Factor 5 explained 7.6% of the variance in the data set. Essays scored highly on this factor if (a) a high proportion of the essay’s true sentences occurred in the introduction; and (b) many of the top 30 key sentences occurred in the introduction. We interpret this factor as reflecting the quality of the introduction section.
Factor 6 explained 6.4% of the variance in the data set. Essays scored highly on this factor if (a) many of the top 30 key sentences occurred in the conclusion; and (b) a high proportion of the essay’s true sentences occurred in the conclusion. We interpret this factor as reflecting the quality of the conclusion section.
Factor 7 explained 8.6% of the variance in the data set. Essays scored highly on this factor if the key lemmas in the textbook index occurred frequently in the essay; and (b) many of the key lemmas in the textbook index occurred in the essay. We interpret this factor as reflecting the students’ attention to the terminology in the module textbook.
Finally, the regression method was used to estimate the scores obtained by the 135 essays on each of the seven factors. These factor scores are akin to standard scores (i.e. they have a mean of 0 and a standard deviation of approximately 1).
Analysis of covariance
An analysis of covariance was carried out to investigate whether these factor scores predicted the marks that the tutors had awarded the essays. The actual marks that were awarded to the 135 essays ranged from 24% to 88% with a mean of 63.7%. The analysis employed the students’ gender as an independent variable and the seven factor scores as covariates. We noted that the number of references in the reference list had not shown a salient loading on any of the factors (see Table 2). Nevertheless, we considered that it might be an important predictor of the overall essay mark, and we therefore included it as an additional covariate.

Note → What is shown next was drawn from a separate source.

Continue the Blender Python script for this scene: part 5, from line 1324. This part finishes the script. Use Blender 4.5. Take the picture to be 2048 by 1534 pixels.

The main effect of gender was not statistically significant, F(1, 125) = 0.71, p = .40, which indicated that there was no difference in the marks obtained by men and women when the effects of the covariates had been taken into account. There was a highly significant effect of the number of references, B = .35, F(1, 125) = 11.09, p = .001, which indicated that the students who cited more references tended to obtain higher marks. More specifically, for citing three extra references students would be expected to achieve an increase of 1 percentage point (i.e. .35 × 3) in their overall mark. There was also a significant relationship with the scores on Factor 1, B = 2.20, F(1, 125) = 4.78, p = .03, which indicated that students who obtained higher scores on this factor also tended to obtain higher marks. Bearing in mind that most scores on this factor would fall within ±2 standard deviations of the mean (i.e. between +2 and −2), the students with the highest scores would be expected to obtain marks 8.8 percentage points (i.e. 2.20 × [2 − (−2)]) higher than the students with the lowest scores. None of the other factor scores showed a significant relationship with the students’ marks.
Conclusions
Our EssayAnalyser program uses state-of-the-art techniques in natural language processing to generate a rich description of the formal structure of students’ essays without any domain-specific knowledge. The various attributes that it generates can be reduced to a set of seven relatively independent constructs that explain a high proportion of the variance in the data set. Some of these constructs, especially Factors 4–7, can be explained by properties of mathematics, linguistics or program design. However, Factors 1–3 do not seem to be mere artefacts but reflect important aspects of how students go about writing essays, and one of these factors is a statistically significant predictor of the marks that their essays receive. We think they are worthy of serious consideration in future research.